Source data
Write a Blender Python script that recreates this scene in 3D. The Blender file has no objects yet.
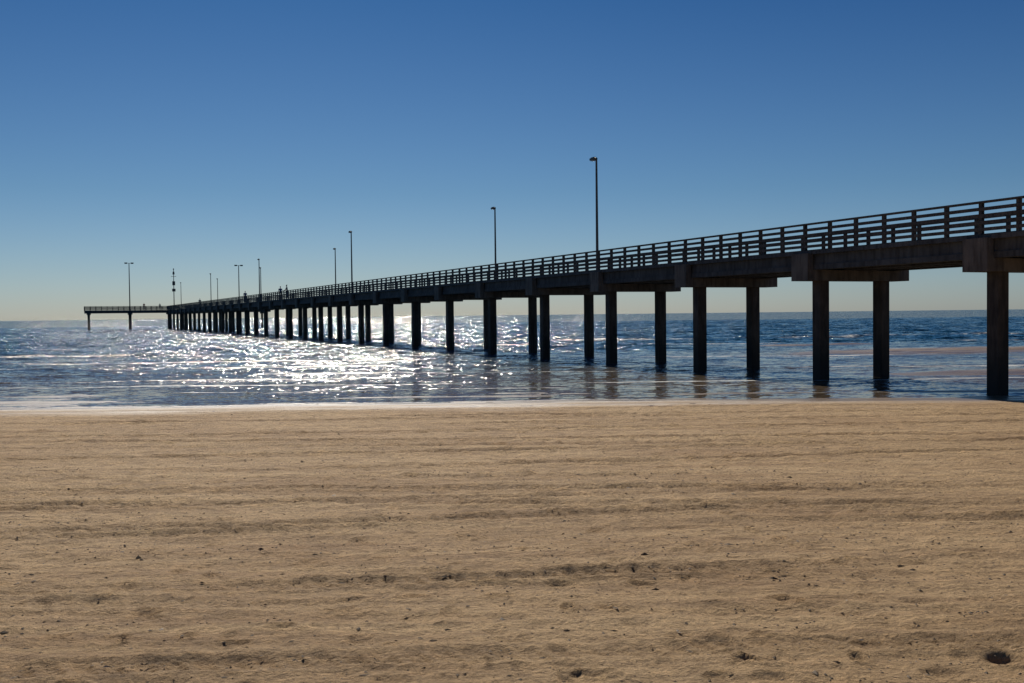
import bpy, math, random
import numpy as np
from mathutils import Vector, Matrix
random.seed(7); rng=np.random.default_rng(7)
scene=bpy.context.scene
scene.view_settings.view_transform='Standard'
try: scene.view_settings.look='None'
except Exception: pass
scene.view_settings.exposure=0
SUN_AZ=math.radians(-12.5); SUN_EL=math.radians(41)

# ---------------- helpers
def link(o):
    scene.collection.objects.link(o); return o
def empty(name,loc=(0,0,0)):
    e=bpy.data.objects.new(name,None); e.location=loc; e.empty_display_size=0.5; return link(e)
def mesh_from_arrays(name,verts,quads,smooth=False):
    me=bpy.data.meshes.new(name)
    nv=len(verts); nf=len(quads)
    me.vertices.add(nv); me.vertices.foreach_set('co',np.asarray(verts,dtype=np.float32).ravel())
    k=quads.shape[1]
    me.loops.add(nf*k); me.loops.foreach_set('vertex_index',np.asarray(quads,dtype=np.int32).ravel())
    me.polygons.add(nf); me.polygons.foreach_set('loop_start',np.arange(0,nf*k,k,dtype=np.int32))
    me.polygons.foreach_set('use_smooth',np.full(nf,smooth,dtype=bool))
    me.update(calc_edges=True)
    return me
class Acc:
    def __init__(s): s.v=[]; s.f=[]
    def box(s,c,ax,hs,bev=0.0):
        n=len(s.v); a,b,d=ax
        if bev<=0:
            for k in (-1,1):
                for j,i in ((-1,-1),(-1,1),(1,1),(1,-1)):
                    s.v.append(tuple(c+a*(i*hs[0])+b*(j*hs[1])+d*(k*hs[2])))
            s.f+= [(n,n+3,n+2,n+1),(n+4,n+5,n+6,n+7),(n,n+1,n+5,n+4),(n+1,n+2,n+6,n+5),(n+2,n+3,n+7,n+6),(n+3,n,n+4,n+7)]
        else:
            pr=[(hs[0]-bev,-hs[1]),(hs[0],-hs[1]+bev),(hs[0],hs[1]-bev),(hs[0]-bev,hs[1]),(-hs[0]+bev,hs[1]),(-hs[0],hs[1]-bev),(-hs[0],-hs[1]+bev),(-hs[0]+bev,-hs[1])]
            for k in (-1,1):
                for (p,q) in pr: s.v.append(tuple(c+a*p+b*q+d*(k*hs[2])))
            s.f.append(tuple(n+7-i for i in range(8))); s.f.append(tuple(n+8+i for i in range(8)))
            for i in range(8):
                j=(i+1)%8; s.f.append((n+i,n+j,n+8+j,n+8+i))
    def tube(s,p0,p1,r0,r1,seg=10):
        p0=Vector(p0);p1=Vector(p1); d=(p1-p0).normalized()
        a=d.orthogonal().normalized(); b=d.cross(a); n=len(s.v)
        for (p,r) in ((p0,r0),(p1,r1)):
            for i in range(seg):
                t=2*math.pi*i/seg; s.v.append(tuple(p+a*(r*math.cos(t))+b*(r*math.sin(t))))
        for i in range(seg):
            j=(i+1)%seg; s.f.append((n+i,n+j,n+seg+j,n+seg+i))
        s.f.append(tuple(n+seg-1-i for i in range(seg))); s.f.append(tuple(n+seg+i for i in range(seg)))
    def obj(s,name,mat,parent=None,smooth=False):
        me=bpy.data.meshes.new(name); me.from_pydata(s.v,[],s.f); me.update()
        if smooth:
            me.polygons.foreach_set('use_smooth',[True]*len(me.polygons))
        me.materials.append(mat); o=link(bpy.data.objects.new(name,me))
        if parent: o.parent=parent
        return o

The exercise
Set down all the data again exactly as above, pictures excluded.

Result
Write a Blender Python script that recreates this scene in 3D. The Blender file has no objects yet.
import bpy, math, random
import numpy as np
from mathutils import Vector, Matrix
random.seed(7); rng=np.random.default_rng(7)
scene=bpy.context.scene
scene.view_settings.view_transform='Standard'
try: scene.view_settings.look='None'
except Exception: pass
scene.view_settings.exposure=0
SUN_AZ=math.radians(-12.5); SUN_EL=math.radians(41)

# ---------------- helpers
def link(o):
    scene.collection.objects.link(o); return o
def empty(name,loc=(0,0,0)):
    e=bpy.data.objects.new(name,None); e.location=loc; e.empty_display_size=0.5; return link(e)
def mesh_from_arrays(name,verts,quads,smooth=False):
    me=bpy.data.meshes.new(name)
    nv=len(verts); nf=len(quads)
    me.vertices.add(nv); me.vertices.foreach_set('co',np.asarray(verts,dtype=np.float32).ravel())
    k=quads.shape[1]
    me.loops.add(nf*k); me.loops.foreach_set('vertex_index',np.asarray(quads,dtype=np.int32).ravel())
    me.polygons.add(nf); me.polygons.foreach_set('loop_start',np.arange(0,nf*k,k,dtype=np.int32))
    me.polygons.foreach_set('use_smooth',np.full(nf,smooth,dtype=bool))
    me.update(calc_edges=True)
    return me
class Acc:
    def __init__(s): s.v=[]; s.f=[]
    def box(s,c,ax,hs,bev=0.0):
        n=len(s.v); a,b,d=ax
        if bev<=0:
            for k in (-1,1):
                for j,i in ((-1,-1),(-1,1),(1,1),(1,-1)):
                    s.v.append(tuple(c+a*(i*hs[0])+b*(j*hs[1])+d*(k*hs[2])))
            s.f+= [(n,n+3,n+2,n+1),(n+4,n+5,n+6,n+7),(n,n+1,n+5,n+4),(n+1,n+2,n+6,n+5),(n+2,n+3,n+7,n+6),(n+3,n,n+4,n+7)]
        else:
            pr=[(hs[0]-bev,-hs[1]),(hs[0],-hs[1]+bev),(hs[0],hs[1]-bev),(hs[0]-bev,hs[1]),(-hs[0]+bev,hs[1]),(-hs[0],hs[1]-bev),(-hs[0],-hs[1]+bev),(-hs[0]+bev,-hs[1])]
            for k in (-1,1):
                for (p,q) in pr: s.v.append(tuple(c+a*p+b*q+d*(k*hs[2])))
            s.f.append(tuple(n+7-i for i in range(8))); s.f.append(tuple(n+8+i for i in range(8)))
            for i in range(8):
                j=(i+1)%8; s.f.append((n+i,n+j,n+8+j,n+8+i))
    def tube(s,p0,p1,r0,r1,seg=10):
        p0=Vector(p0);p1=Vector(p1); d=(p1-p0).normalized()
        a=d.orthogonal().normalized(); b=d.cross(a); n=len(s.v)
        for (p,r) in ((p0,r0),(p1,r1)):
            for i in range(seg):
                t=2*math.pi*i/seg; s.v.append(tuple(p+a*(r*math.cos(t))+b*(r*math.sin(t))))
        for i in range(seg):
            j=(i+1)%seg; s.f.append((n+i,n+j,n+seg+j,n+seg+i))
        s.f.append(tuple(n+seg-1-i for i in range(seg))); s.f.append(tuple(n+seg+i for i in range(seg)))
    def obj(s,name,mat,parent=None,smooth=False):
        me=bpy.data.meshes.new(name); me.from_pydata(s.v,[],s.f); me.update()
        if smooth:
            me.polygons.foreach_set('use_smooth',[True]*len(me.polygons))
        me.materials.append(mat); o=link(bpy.data.objects.new(name,me))
        if parent: o.parent=parent
        return o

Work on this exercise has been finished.